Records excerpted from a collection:
-- START --

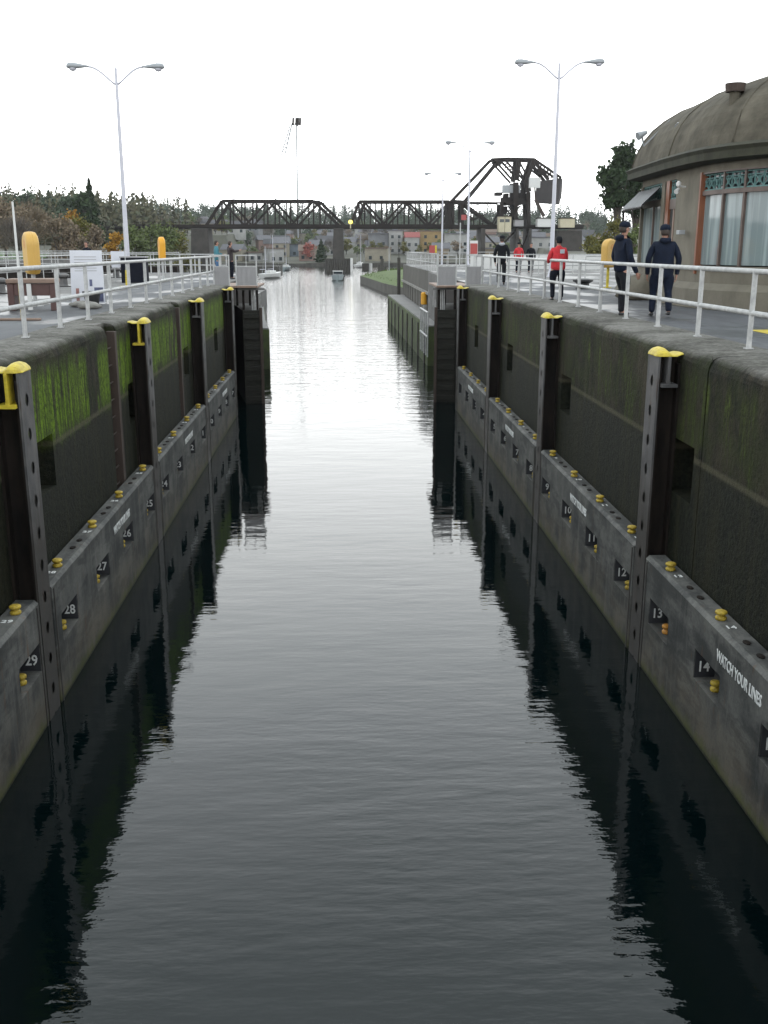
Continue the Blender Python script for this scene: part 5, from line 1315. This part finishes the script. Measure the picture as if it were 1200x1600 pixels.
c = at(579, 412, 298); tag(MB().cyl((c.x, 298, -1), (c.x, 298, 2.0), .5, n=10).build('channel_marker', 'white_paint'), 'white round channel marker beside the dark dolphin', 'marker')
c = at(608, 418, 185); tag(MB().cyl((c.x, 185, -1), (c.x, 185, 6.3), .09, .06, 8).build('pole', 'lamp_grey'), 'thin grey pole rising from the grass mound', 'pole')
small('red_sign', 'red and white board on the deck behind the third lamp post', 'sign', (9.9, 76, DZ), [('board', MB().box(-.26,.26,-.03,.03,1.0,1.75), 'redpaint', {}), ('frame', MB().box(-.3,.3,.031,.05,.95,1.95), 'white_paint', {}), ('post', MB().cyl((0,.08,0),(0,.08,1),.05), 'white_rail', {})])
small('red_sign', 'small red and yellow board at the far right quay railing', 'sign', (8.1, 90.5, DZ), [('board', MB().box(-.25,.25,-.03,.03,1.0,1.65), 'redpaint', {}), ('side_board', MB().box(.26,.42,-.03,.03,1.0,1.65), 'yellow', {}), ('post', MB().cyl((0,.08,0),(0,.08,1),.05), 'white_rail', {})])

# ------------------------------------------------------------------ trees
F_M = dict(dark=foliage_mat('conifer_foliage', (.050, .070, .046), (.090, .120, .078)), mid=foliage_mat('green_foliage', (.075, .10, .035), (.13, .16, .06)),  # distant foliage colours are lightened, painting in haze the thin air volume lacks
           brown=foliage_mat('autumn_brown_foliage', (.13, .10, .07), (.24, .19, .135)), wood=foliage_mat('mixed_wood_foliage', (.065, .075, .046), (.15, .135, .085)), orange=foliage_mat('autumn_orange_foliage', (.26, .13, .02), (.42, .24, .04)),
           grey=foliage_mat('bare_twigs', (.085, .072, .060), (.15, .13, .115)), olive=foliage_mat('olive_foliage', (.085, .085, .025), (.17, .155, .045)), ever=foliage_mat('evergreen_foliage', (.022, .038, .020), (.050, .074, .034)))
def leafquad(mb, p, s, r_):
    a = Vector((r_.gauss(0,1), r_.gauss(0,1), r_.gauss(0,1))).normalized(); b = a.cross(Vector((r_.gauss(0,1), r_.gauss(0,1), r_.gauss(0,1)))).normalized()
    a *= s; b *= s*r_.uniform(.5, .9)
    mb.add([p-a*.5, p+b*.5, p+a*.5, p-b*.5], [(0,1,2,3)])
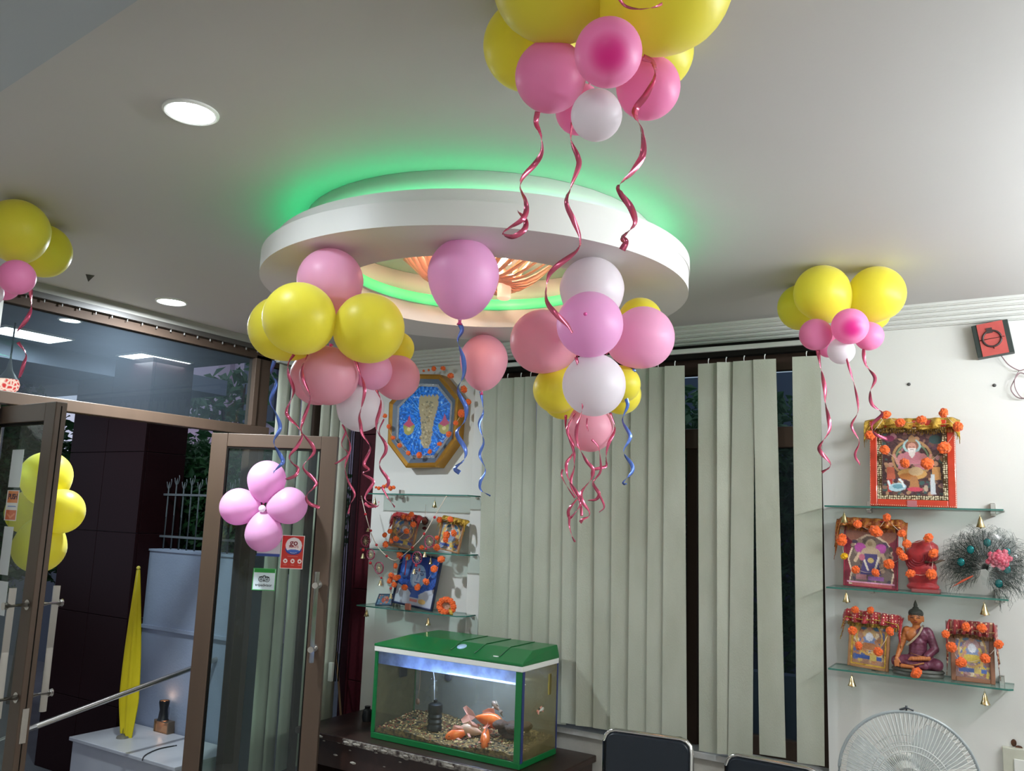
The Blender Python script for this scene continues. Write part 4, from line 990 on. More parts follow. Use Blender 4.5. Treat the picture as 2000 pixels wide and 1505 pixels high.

-- END --

§ Task directions
Write out all the entries again, word for word, and print no images.

§ Complete answer
Continue the Blender Python script for this scene: part 5, from line 1315. This part finishes the script. Measure the picture as if it were 1200x1600 pixels.
c = at(579, 412, 298); tag(MB().cyl((c.x, 298, -1), (c.x, 298, 2.0), .5, n=10).build('channel_marker', 'white_paint'), 'white round channel marker beside the dark dolphin', 'marker')
c = at(608, 418, 185); tag(MB().cyl((c.x, 185, -1), (c.x, 185, 6.3), .09, .06, 8).build('pole', 'lamp_grey'), 'thin grey pole rising from the grass mound', 'pole')
small('red_sign', 'red and white board on the deck behind the third lamp post', 'sign', (9.9, 76, DZ), [('board', MB().box(-.26,.26,-.03,.03,1.0,1.75), 'redpaint', {}), ('frame', MB().box(-.3,.3,.031,.05,.95,1.95), 'white_paint', {}), ('post', MB().cyl((0,.08,0),(0,.08,1),.05), 'white_rail', {})])
small('red_sign', 'small red and yellow board at the far right quay railing', 'sign', (8.1, 90.5, DZ), [('board', MB().box(-.25,.25,-.03,.03,1.0,1.65), 'redpaint', {}), ('side_board', MB().box(.26,.42,-.03,.03,1.0,1.65), 'yellow', {}), ('post', MB().cyl((0,.08,0),(0,.08,1),.05), 'white_rail', {})])

# ------------------------------------------------------------------ trees
F_M = dict(dark=foliage_mat('conifer_foliage', (.050, .070, .046), (.090, .120, .078)), mid=foliage_mat('green_foliage', (.075, .10, .035), (.13, .16, .06)),  # distant foliage colours are lightened, painting in haze the thin air volume lacks
           brown=foliage_mat('autumn_brown_foliage', (.13, .10, .07), (.24, .19, .135)), wood=foliage_mat('mixed_wood_foliage', (.065, .075, .046), (.15, .135, .085)), orange=foliage_mat('autumn_orange_foliage', (.26, .13, .02), (.42, .24, .04)),
           grey=foliage_mat('bare_twigs', (.085, .072, .060), (.15, .13, .115)), olive=foliage_mat('olive_foliage', (.085, .085, .025), (.17, .155, .045)), ever=foliage_mat('evergreen_foliage', (.022, .038, .020), (.050, .074, .034)))
def leafquad(mb, p, s, r_):
    a = Vector((r_.gauss(0,1), r_.gauss(0,1), r_.gauss(0,1))).normalized(); b = a.cross(Vector((r_.gauss(0,1), r_.gauss(0,1), r_.gauss(0,1)))).normalized()
    a *= s; b *= s*r_.uniform(.5, .9)
    mb.add([p-a*.5, p+b*.5, p+a*.5, p-b*.5], [(0,1,2,3)])
The Blender Python script for this scene continues. Write part 4, from line 990 on. More parts follow. Use Blender 4.5. Treat the picture as 2000 pixels wide and 1505 pixels high.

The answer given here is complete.